Over the next three years FTTH plans to install fiber optic cables throughout the city, starting this spring. The company installed cables in the Evermoor neighborhoods when the subdivision was built and will continue with its plan to provide service to all of the city.

This summer, general manager Kevin Kawell said the company will complete phase one of its build-out plan by putting in cables east of the railroad tracks and south of Connemara Trail.

Fiber optic, Kawell said, is the communication technology of the future. He said it is faster and more reliable than current technology.

Essentially, fiber optic cables are filled with thin strips of glass tinier than a human hair. Phone, Internet and cable television can all be sent over the cables at speeds not available through traditional phone and cable lines.

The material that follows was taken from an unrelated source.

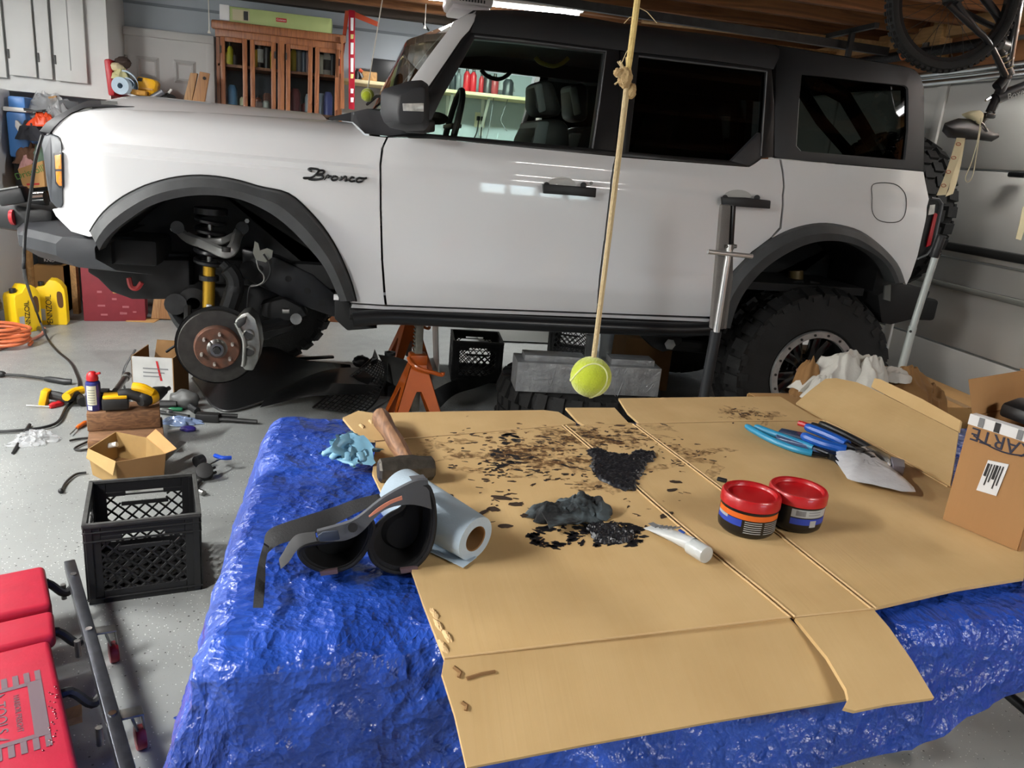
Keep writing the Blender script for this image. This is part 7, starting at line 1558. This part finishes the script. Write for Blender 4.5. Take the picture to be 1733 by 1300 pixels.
# long green box on top of the cabinet
gb_ = thing('long_green_box', 'long pale green carton with white end lying on the oak cabinet', 'box'); GB = mat('pale_green_box', 'a9b878', .5, var=.15, vs=4)
p0, p1 = at(386, 31, YO), at(561, 52, YO); zg0, zg1 = zt2 + .052, at(470, 20, YO).z
MB().box(((p0.x + p1.x) / 2, YO + .12, (zg0 + zg1) / 2), (p1.x - p0.x, .22, zg1 - zg0)).build('box_body', GB, gb_, bevel=.004); MB().box((p0.x - .025, YO + .11, (zg0 + zg1) / 2 + .005), (.07, .22, zg1 - zg0)).build('white_end', PAPER, gb_, bevel=.004)
MB().box((p0.x + .09, YO + .009, (zg0 + zg1) / 2), (.12, .004, .075)).build('label', mat('label_tan', 'b8b090', .6), gb_); MB().box((p0.x + .125, YO + .006, (zg0 + zg1) / 2), (.03, .003, .06)).build('barcode', INK, gb_)
MB().box((at(476, 34, YO).x, YO + .008, (zg0 + zg1) / 2), (.075, .004, .026)).build('red_badge', RED, gb_); txm('Coleman', 'box_lettering', PAPER, gb_, (at(476, 34, YO).x, YO + .0045, (zg0 + zg1) / 2), (1, 0, 0), (0, 0, 1), .018, .0005)
# red level, orange square, boards and shelf
lv = thing('spirit_level', 'long red spirit level standing against the oak cabinet', 'level'); a, c = at(590, 15, 6.45), at(593, 186, 6.45); dz = V((0, .02, 0)); 
RL = mat('level_red', 'a5182c', .35, .3)
MB().prism([at(590, 16, 6.45), at(601, 18, 6.45), at(600, 186, 6.45), at(590, 184, 6.45)], dz).build('beam', RL, lv, bevel=.002)
for v0, v1, m_ in ((30, 52, PAPER), (58, 66, mat('vial', 'd8d08a', .2)), (72, 92, PAPER), (98, 122, PAPER), (125, 133, mat('vial', 'd8d08a', .2)), (150, 158, PAPER), (165, 173, PAPER)): MB().prism([at(593.5, v0, 6.449), at(598.5, v0 + .4, 6.449), at(598, v1, 6.449), at(593.5, v1, 6.449)], (0, -.003, 0)).build('window' if m_ is PAPER else 'vial', m_, lv)
sq = thing('framing_square', 'orange framing square hung beside the red level', 'square'); OS = mat('orange_tool', 'c04a26', .45)
MB().prism([at(584, 18, 6.5), at(591, 18, 6.5), at(578, 125, 6.5), at(573, 124, 6.5)], (0, .01, 0)).build('long_blade', OS, sq); MB().prism([at(601, 20, 6.5), at(642, 38, 6.5), at(641, 46, 6.5), at(601, 30, 6.5)], (0, .01, 0)).build('short_blade', OS, sq)
for i, (px, lab) in enumerate((([(567, 131), (573, 131), (571, 186), (566, 187)], 'left thin oak strip leaning on the cabinet edge'), ([(577, 60), (581, 62), (583, 184), (576, 184)], 'right thin oak strip leaning on the cabinet edge'))):
    obj(MB().prism([at(u, v, 6.42) for u, v in px], (0, .02, 0)), 'wood_strip', OAK, lab, 'wood', 'oak strips by the cabinet')
sf = thing('wall_shelf', 'pale wooden wall shelf running behind the windshield', 'shelf'); xs0 = at(582, 131, 6.5).x; zsh = at(640, 138, 6.5).z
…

The cables will be put into the right-of-way and, as people subscribe, the cables will be brought to the homes. In addition the technology will be available to businesses, which city administrator Jamie Verbrugge said could be a competitive advantage for Rosemount.

Kawell said only 17 communities in Minnesota have full coverage. For business looking for a city, the presence of fiber optic in Rosemount may be a selling point.

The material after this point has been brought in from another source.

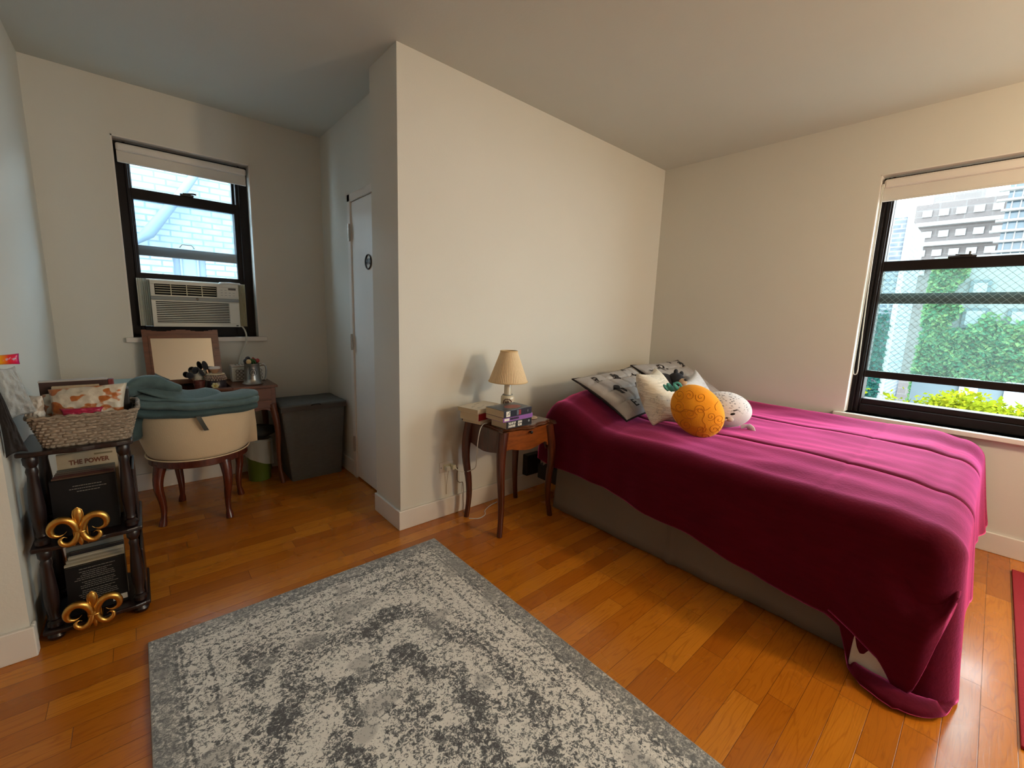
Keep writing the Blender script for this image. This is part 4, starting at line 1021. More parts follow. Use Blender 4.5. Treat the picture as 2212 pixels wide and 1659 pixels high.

"I think it places Rosemount in a very strong position to attract businesses," said Verbrugge.

In the Evermoor addition, Kawell said the service has been well received. He said six out of every 10 homes there have it.

FTTH Communications was started by Homer Thompkins of Contractors Property Development Company because he wanted to bring fiber optic to the Evermoor subdivision. During that time the city negotiated terms that FTTH would not just provide the service to the subdivision but to the whole city.

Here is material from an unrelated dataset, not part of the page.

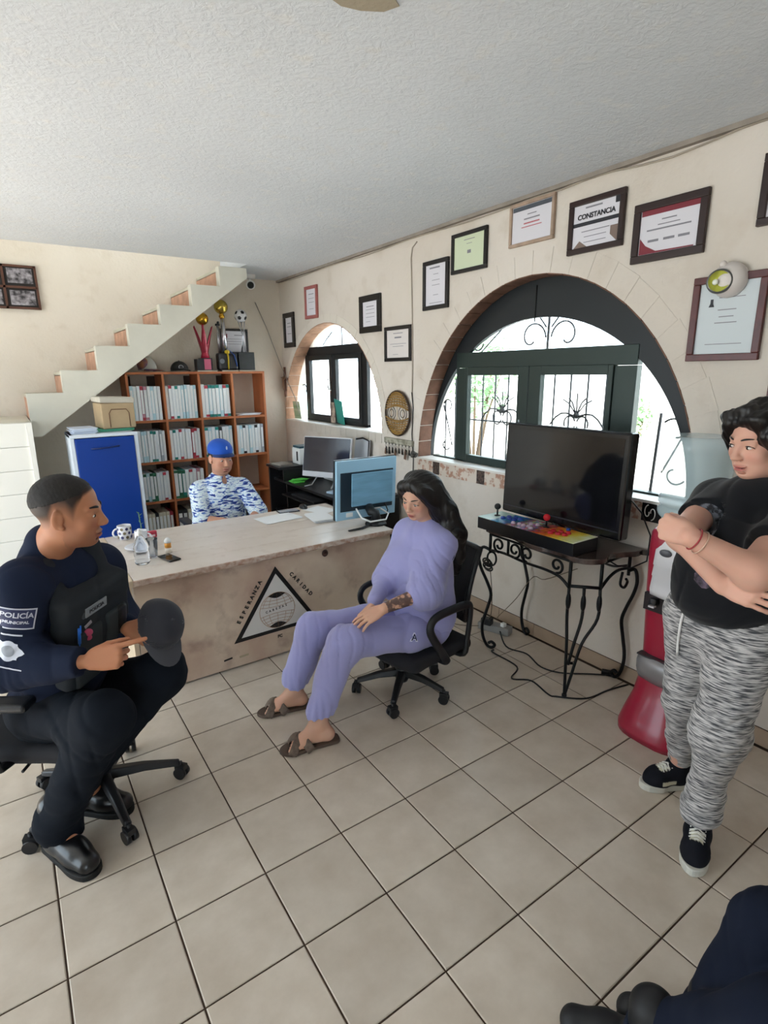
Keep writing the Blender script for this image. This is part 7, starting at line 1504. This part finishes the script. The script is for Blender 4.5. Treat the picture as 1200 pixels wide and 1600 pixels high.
    for q_ in (-1, 1): mb = MB(); c0 = neck + A_((q_ * .03, -.07, -.02)); mb.add([c0, c0 + A_((q_ * .035, .02, .012)), c0 + A_((q_ * .045, -.02, -.045)), c0 + A_((q_ * .005, -.03, -.06)), c0 + A_((0, -.008, 0)), c0 + A_((q_ * .035, .012, .012)), c0 + A_((q_ * .045, -.028, -.045)), c0 + A_((q_ * .005, -.038, -.06))], [(0, 1, 2, 3), (7, 6, 5, 4), (0, 4, 5, 1), (1, 5, 6, 2), (2, 6, 7, 3), (3, 7, 4, 0)]); mb.build('collar', m, sh)
    tr = Body(); leg(tr, (1.23, 4.22, .42), (1.2, 3.98, .47), (1.2, 3.98, .12), (.09, .07, .06, .06)); leg(tr, (1.42, 4.2, .42), (1.45, 3.95, .47), (1.45, 3.98, .12), (.09, .07, .06, .06)); tr.ell(pel, (.16, .13, .1), None, .04); solid('trousers', tr, .01, cloth_mat('trousers_dark', '#24262c'), t)
    for x in (1.2, 1.45): b_ = Body(); b_.cap((x, 3.98, .06), (x, 3.88, .04), .045, .038, .02); b_.cap((x, 3.98, .12), (x, 3.98, .05), .045, .045, .02); b_.cut((x, 3.93, .004), (0, 0, -1), .2); solid('shoe', b_, .008, black_m, t)
desk_man()
office_chair((1.33, 4.34), -PI / 2, 'black office chair hidden behind the desk under the man in the cap', .335, .26, .2, 'pad', back_h=.2, back_w=.32)

# ---------------------------------------------------------------- standing woman (right)
def standing_woman():
    t = thing('person', 'standing woman in black printed shirt and grey marled joggers with crossed arms', 'person', (1.9, .78, 0))
    hd, neck, pel = A_((1.925, .748, 1.452)), A_((1.985, .745, 1.318)), A_((1.925, .785, .86)); shN, shF = A_((1.865, .605, 1.225)), A_((1.985, .885, 1.235))
    elN, wrN, elF, wrF = A_((1.60, .592, 1.140)), A_((1.492, .715, 1.228)), A_((1.70, .84, 1.165)), A_((1.60, .665, 1.082))
    hpN, hpF, knN, knF, anN, anF = A_((1.905, .70, .83)), A_((1.93, .87, .83)), A_((1.855, .715, .47)), A_((1.965, .88, .47)), A_((1.845, .725, .105)), A_((2.08, .925, .10))
    R = frame((-.90, .36, -.18), (-.06, .02, 1)); s = 1.0; S = Body(); p = head(S, hd, R, s, True, fat=.003)
    S.cap(hd + R @ A_((0, -.02, -.06)), neck, .05, .052, .03); torso(S, neck, pel, shN, shF, -.02, 1.0); arm(S, shN, elN, wrN, (.052, .047, .045, .027)); arm(S, shF, elF, wrF, (.05, .044, .042, .027)); leg(S, hpN, knN, anN, (.08, .06, .05, .034)); leg(S, hpF, knF, anF, (.08, .06, .05, .034))
    # near hand curls over the far elbow
    hy = unit((.12, .92, .12)); hz = unit((-.90, .1, .35)); hz = unit(hz - hy * (hz @ hy)); hx = np.cross(hy, hz); RN = np.stack([hx, hy, hz], 1)
    hand(S, wrN, RN, .95, 1 if hx[2] > 0 else -1, ((.9, 1.0, .6), (.95, 1.1, .6), (1.0, 1.1, .6), (1.05, 1.1, .6)), thumb=((.35, .9, -.3), (.1, 1, -.5)))
    hy2 = unit((-.10, -.97, -.02)); hz2 = unit((-.9, .1, .35)); hz2 = unit(hz2 - hy2 * (hz2 @ hy2)); hx2 = np.cross(hy2, hz2)
    hand(S, wrF, np.stack([hx2, hy2, hz2], 1), .95, 1 if hx2[2] > 0 else -1, ((.35, .4, .3), (.4, .45, .3), (.4, .5, .3), (.45, .5, .3)), thumb=((.8, .6, .0), (.5, .9, -.1)))
    body = solid('body', S, .0060, skin_m, t, face_paint(hd, R, s, None, '#b36560', '#cf8d7c'), '#d3a28e', fine=[(hd - .135, hd + .145, .0032), (np.minimum(wrN, wrN + hy * .18) - .06, np.maximum(wrN, wrN + hy * .18) + .06, .0032), (np.minimum(wrF, wrF + hy2 * .18) - .05, np.maximum(wrF, wrF + hy2 * .18) + .05, .0034)])
    eyes(body, p, R, s, (.25, 1, -.05), lash=True); brows(body, p, hair_m, .0026, s)
    Hh = Body(); q = lambda *v: hd + R @ (A_(v) * s); Hh.ell(q(0, -.022, .046), A_((.084, .102, .088)) * s, R, .02)
    Hh.chain([q(0, .055, .100), q(-.05, .060, .080), q(-.082, .035, .03), q(-.090, .012, -.03), q(-.085, -.005, -.09), q(-.10, -.02, -.16)], [.02, .022, .024, .026, .032, .03], .03)
    Hh.chain([q(0, .055, .100), q(.05, .060, .080), q(.080, .03, .03), q(.085, .0, -.03), q(.085, -.03, -.09), q(.09, -.05, -.15)], [.02, .022, .022, .024, .03, .03], .03)
    for x in (-.075, -.03, .02, .06): Hh.chain([q(x * .8, -.06, .05), q(x, -.10, -.03), q(x * 1.15, -.115, -.12), q(x * 1.25, -.12, -.21)], [.05, .048, .045, .03], .03)
    Hh.ell(q(0, .092, -.015), A_((.060, .052, .082)) * s, R, .012, 's')
    Hh.disp = lambda P: .004 * np.sin((P @ A_((30, 60, 90))) + 2.5 * np.sin(P @ A_((40, -30, 25)))) + .0015 * np.sin((P - hd) @ R[:, 0] * 300)
    solid('hair', Hh, .0045, hair_m, body)
    blk = cloth_mat('tshirt_black', '#15161a', .9, .15, bscale=350)
    J = Body(); torso(J, neck + A_((.005, 0, -.035)), pel + A_((0, 0, .09)), shN, shF, .018, 1.0, .028, .02, fwd=(-1, .06, 0)); 
    for sh_, el_, r0 in ((shN, elN, .078), (shF, elF, .07)): J.cap(sh_, sh_ + (el_ - sh_) * .52, r0, r0 - .004, .035); J.cut(sh_ + (el_ - sh_) * .55, el_ - sh_, .10)
    J.ell(pel + A_((-.01, 0, .06)), (.155, .155, .10), None, .05); J.cut(pel + A_((0, 0, .0)), (.10, -.30, -1), .32); J.cap(neck + A_((.008, 0, -.05)), neck + A_((.0, 0, -.03)), .060, .056, .015)
    J.disp = lambda P: wave(P, 31, .005, 22) + folds(P, (1.86, .75, 1.0), (0, 0, 1), .16, .005, 60, 40)
    sh = solid('tshirt', J, .0058, blk, t)
    bs = bvh_of(sh); gm = mat('shirt_print_grey', '#6d7079', .8, col2='#1b1c20', vscale=45, detail=6)
    gm.node_tree.nodes['Color Ramp'].color_ramp.elements[0].position = .44; gm.node_tree.nodes['Color Ramp'].color_ramp.elements[1].position = .56
    patch('print', gm, sh, (1.60, .80, 1.20), (.15, -1, 0), (0, 0, 1), .10, .11, bs, (1, .12, 0), 12, 10, .002, lambda u, v: (u * math.sqrt(1 - v * v / 2), v * math.sqrt(1 - u * u / 2)))
    patch('print', mat('shirt_print_mauve', '#6a5a6c', .8, col2='#1b1c20', vscale=50, detail=6), sh, (1.60, .70, 1.02), (.15, -1, 0), (0, 0, 1), .20, .07, bs, (1, .12, 0), 14, 6, .002, lambda u, v: (u, v * (.55 + .35 * math.sin(u * 7))))
    # marled joggers
    jm_ = cloth_mat('joggers_marled', '#9a9a9c', .95, .25); N = jm_.node_tree.nodes; L = jm_.node_tree.links; b = N['Principled BSDF']; tc = N.new('ShaderNodeTexCoord'); mp = N.new('ShaderNodeMapping'); mp.inputs['Scale'].default_value = (14, 14, 130); mp.inputs['Rotation'].default_value = (.1, .1, 0); L.new(tc.outputs['Object'], mp.inputs[0])
    n1 = N.new('ShaderNodeTexNoise'); n1.inputs['Scale'].default_value = 1.6; n1.inputs['Detail'].default_value = 4; L.new(mp.outputs[0], n1.inputs[0]); r = N.new('ShaderNodeValToRGB'); L.new(n1.outputs[0], r.inputs[0]); r.color_ramp.elements[0].position = .38; r.color_ramp.elements[0].color = lin('#47484c'); r.color_ramp.elements[1].position = .62; r.color_ramp.elements[1].color = lin('#c9c5c4'); L.new(r.outputs[0], b.inputs['Base Color'])
    tr = Body(); tr.ell(pel + A_((.02, 0, -.01)), (.145, .152, .13), None, .05); leg(tr, hpN, knN, anN + A_((0, 0, .035)), (.104, .085, .080, .062), 0, .05); leg(tr, hpF, knF, anF + A_((0, 0, .035)), (.105, .08, .075, .055), 0, .04)
    for an in (anN, anF): tr.cap(an + A_((0, 0, .07)), an + A_((0, 0, .03)), .055, .046, .02); tr.cut(an + A_((0, 0, .008)), (0, 0, -1), .1)
    tr.disp = lambda P: wave(P, 37, .006, 17) + folds(P, knN, (0, 0, 1), .15, .006, 50, 15) + folds(P, anN + A_((0, 0, .12)), (0, 0, 1), .11, .009, 70, 20) + folds(P, anF + A_((0, 0, .12)), (0, 0, 1), .1, .008, 70, 20)
    jg = solid('joggers', tr, .0062, jm_, t)
    bj = bvh_of(jg); mb = MB(); pts = []
    for u in np.linspace(0, 1, 9):
        z = .885 - .20 * u; y = .86 - .0 + .02 * u; h_ = bj.ray_cast(Vector((1.5, y, z)), Vector((1, 0, 0)), 1.); pts.append((h_[0] if h_[0] is not None else Vector((1.77, y, z))) + Vector((-.006, 0, 0)))
    mb.tube(pts, .0042, 6); mb.build('drawstring', mat('string_white', '#e4e2e0', .7), jg)
    # bracelets
    fa = unit(wrN - elN); 
    for off_, m_, rr in ((-.012, mat('bracelet_red', '#9c3138', .6), .031), (-.03, mat('bracelet_pale', '#c9a58f', .5), .033)):
        mb = MB(); c = wrN + fa * off_; u = unit(np.cross(fa, (0, 0, 1))); w = np.cross(fa, u); mb.tube([tuple(c + (u * math.cos(a) + w * math.sin(a)) * rr) for a in np.linspace(0, 2 * PI, 20, endpoint=False)], .0022, 6, closed=True); mb.build('bracelet', m_, t)
    # canvas shoes
    cv = mat('shoe_canvas_black', '#17181f', .85, bump=.3, bscale=400); rb = mat('shoe_rubber', '#c9c6bc', .6); lc = mat('lace_white', '#dcdad2', .8); pnl = mat('shoe_panel_cream', '#cfcbb6', .8)
    for an, toe in ((anN, A_((1.70, .665, 0))), (anF, A_((1.945, 1.0, 0)))):
        g = A_((an[0], an[1], 0)); d = unit(toe - g); L_ = np.linalg.norm(toe - g); sd_ = A_((-d[1], d[0], 0)); he = g - d * .045
        b_ = Body(); b_.cap(an + A_((0, 0, .0)), g + A_((0, 0, .06)), .040, .042, .02); b_.cap(he + A_((0, 0, .045)), g + d * L_ * .55 + A_((0, 0, .042)), .036, .040, .03); b_.cap(g + d * .03 + A_((0, 0, .075)), g + d * L_ * .6 + A_((0, 0, .048)), .03, .034, .03); b_.cap(g + d * L_ * .55 + A_((0, 0, .04)), g + d * (L_ - .045) + A_((0, 0, .034)), .042, .034, .02); b_.cut(g + A_((0, 0, .02)), (0, 0, -1), .3)
        inv = np.stack([d, sd_, A_((0, 0, 1))], 0)
        def paint(P, col, g=g, inv=inv, L_=L_):
            q = (P - g) @ inv.T; m = (q[:, 0] > .03) & (q[:, 0] < L_ * .58) & (((np.abs(q[:, 1]) < .020) & (q[:, 2] < .1)) | ((np.abs(q[:, 1]) > .030) & (q[:, 2] > .035) & (q[:, 2] < .055))); col[m] = lin('#cfcbb6'); return col
        s_ = solid('shoe', b_, .0045, tint_mat('shoe_upper', .85, .2, bump=.3, bscale=400), t, paint, '#17181f')
        pts = [(-.082, 0), (-.072, .03), (-.02, .037), (.06, .040), (L_ - .07, .046), (L_ - .02, .034), (L_ + .004, .0), (L_ - .02, -.034), (L_ - .07, -.046), (.06, -.040), (-.02, -.037), (-.072, -.03)]
        mb = MB(); mb.prism(round_poly(pts), lambda u, v, z: tuple(g + d * u + sd_ * v + A_((0, 0, z))), .0, .030); mb.build('sole', rb, s_, bevel=.005)
        mb = MB()
        for i in range(5):
            u = .03 + i * (L_ * .5 - .03) / 4; zt = .118 - .036 * (u / (L_ * .6)) + .004
            mb.tube([tuple(g + d * u + sd_ * -.024 + A_((0, 0, zt - .012))), tuple(g + d * (u + .006) + A_((0, 0, zt))), tuple(g + d * (u + .012) + sd_ * .024 + A_((0, 0, zt - .012)))], .0042, 6)
            mb.tube([tuple(g + d * (u + .012) + sd_ * -.024 + A_((0, 0, zt - .012))), tuple(g + d * (u + .006) + A_((0, 0, zt + .002))), tuple(g + d * u + sd_ * .024 + A_((0, 0, zt - .012)))], .0042, 6)
        mb.build('laces', lc, s_)
standing_woman()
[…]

The company has since been taken over by Rudder Communications of St. Paul but will still complete the plan.


Frontier Communications, a telecommunications company that offers telephone and Internet service, will install a wireless network along County Road 42 and Highway 3 this spring. Frontier representative Maggie Quinn said networks will serve the commercial areas in town and allow businesses to offer wireless Internet hot-spots.

"It will allow people to have mobile Internet access," said Quinn.

Quinn said the network should be installed by the end of April and service will begin shortly after. Frontier subscribers will be able to use the service for a small additional fee. Casual users will also be able to use the service through credit card access at an hourly or daily rate.

A similar network was set up in Burnsville and has been successful, Quinn said. She said Frontier has approached the city of Apple Valley with hopes they will add a network there as well. The goal she said is to have service along the commercial areas in the neighboring communities.

In an agreement Frontier has with the city, it will mount its equipment for the network on city property.